How Citizen Science Programs Can Better Impact Natural Resource Management and Policy

May. 9th 2019
People measuring streams

Citizen science programs engage members of the public in scientific research. These programs help scientists with limited resources by having citizens collect and analyze data. Volunteer water monitoring programs are some of the most popular citizen science programs centered on a single resource. One example of a volunteer water monitoring program is the Vermont Lay Monitoring Program (LMP), which trains and equips volunteers to sample lake water quality from their own boats.

Researchers have reviewed citizen science and volunteer monitoring programs and characterized the outcomes from these programs and their potential impacts on natural resource management. However, traits of volunteer environmental monitoring and citizen science programs have not been studied as catalysts for outcomes in a quantitative way.

More recently, researchers Kristine Stepenuck from the University of Vermont and Kenneth Genskow from the University of Wisconsin-Madison addressed this gap by analyzing statistical relationships between key volunteer water monitoring program traits and recorded impacts on natural resource policy and management.
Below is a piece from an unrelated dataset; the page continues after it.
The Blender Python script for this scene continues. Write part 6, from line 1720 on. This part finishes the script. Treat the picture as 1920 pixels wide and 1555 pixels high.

Examples of program traits include program age, size of the program, size of the program budget and budget sources. Overall, findings showed that several traits are significantly related to impacts on natural resource policy and management. The two most influential traits found by this study were budget and addressing an environmental crisis.

Researchers surveyed 345 volunteer water monitoring program coordinators in the United States. The survey consisted of questions on program traits and questions related to impacts from the programs on natural resource policy and management. Based on the survey, some common objectives of the programs were to involve community members and educate the public.

While several of the traits of water monitoring programs were related to impacts on natural resource management and policy, there were some clear differences. For instance, the study found a clear difference in policy outcomes between school-based water monitoring programs and those responding to a perceived environmental crisis. This is important because many critics of citizen science programs have stated that their primary role is to provide environmental education, which hinders citizen scientists’ ability to have their data considered credible and worthy of being used in decision-making.

This study further reinforces water monitoring program impacts on policy with findings that show programs that go beyond environmental education purposes can provide a greater impact on policy and management. Specifically, results from the research support the idea that volunteer water monitoring groups working to address a specific environmental crisis can be positioned to influence key decisions.

This study also found that the budget for water monitoring programs was a significant factor in impacting management and policy outcomes, with increased resources improving public services. Well-funded programs can support more volunteers, more samples can be collected and analyzed, and more effort can be supported for sharing findings.

Overall, this research provides insight into the different factors that new and existing citizen science and volunteer monitoring programs (like the Vermont LMP) can use to help them with program direction and to better achieve their goals.